Stattdessen haben wir einen Innenminister, der freimütig zugibt, dass ihm Rechtsvorschriften nicht so wichtig sind, dem es völlig egal zu sein scheint, dass er gegen geltendes Recht verstoßen hat. Ein Innenminister, der sich kaum verhohlen ins Fäustchen lacht darüber, dass er die Justiz in dieser Sache an die Leine legen kann. Ein Minister, der nichts lernt und womöglich bei der nächsten Gelegenheit gleich wieder Recht brechen würde. Ohne eine Spur von Schuldbewusstsein.

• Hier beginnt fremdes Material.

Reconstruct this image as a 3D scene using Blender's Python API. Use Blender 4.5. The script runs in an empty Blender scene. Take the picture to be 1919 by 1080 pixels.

Und so ungeheuerlich dieser Vorgang ist, so entsetzlich ist das Bild, das die grün-schwarze Regierungskoalition abgibt. Die Staatsanwaltschaft ermittelt, aber der Ministerpräsident will den Fall nicht einmal selbst prüfen lassen. Warum? Was Thomas Strobl ihm gesagt habe sei plausibel, sagt Winfried Kretschmann, das genüge ihm. Strobls Wort steht also über dem offenkundigen Bruch von Recht. Und wer soll da nicht befürchten, Strobls Karriere und seine Funktion als Haftcreme zwischen Grün und Schwarz stehe ebenfalls über dem Gesetz? Strobls Überleben und der Fortbestand der Koalition sei wichtiger als die Wahrung von Recht und Gesetz?

Ein letztes Mal: Das sind keine Oppositionsreflexe, sondern die Reflexe eines Juristen, eines überzeugten Anhängers unseres Rechtsstaats.

Was tun? Es wäre ganz einfach: Die Vorfälle müssen restlos aufgeklärt werden, von den Vorgeschichten bis hin zum möglichen Verrat von Dienstgeheimnissen und der Behinderung der Staatsanwaltschaft. Natürlich müssen alle Ermächtigungen für alle Ermittlungen erteilt werden, es müssen strafrechtliche, dienstrechtliche und datenschutzrechtliche Vergehen untersucht werden. Nur dann beweist diese Landesregierung, beweist auch der Ministerpräsident, dass in Baden-Württemberg niemand über Recht und Gesetz steht. Und nur dann wird unsere Polizei wieder Vertrauen zu ihrem obersten Dienstherrn fassen können.

Und dass der nicht mehr Thomas Strobl heißen kann, sollte jetzt klar sein.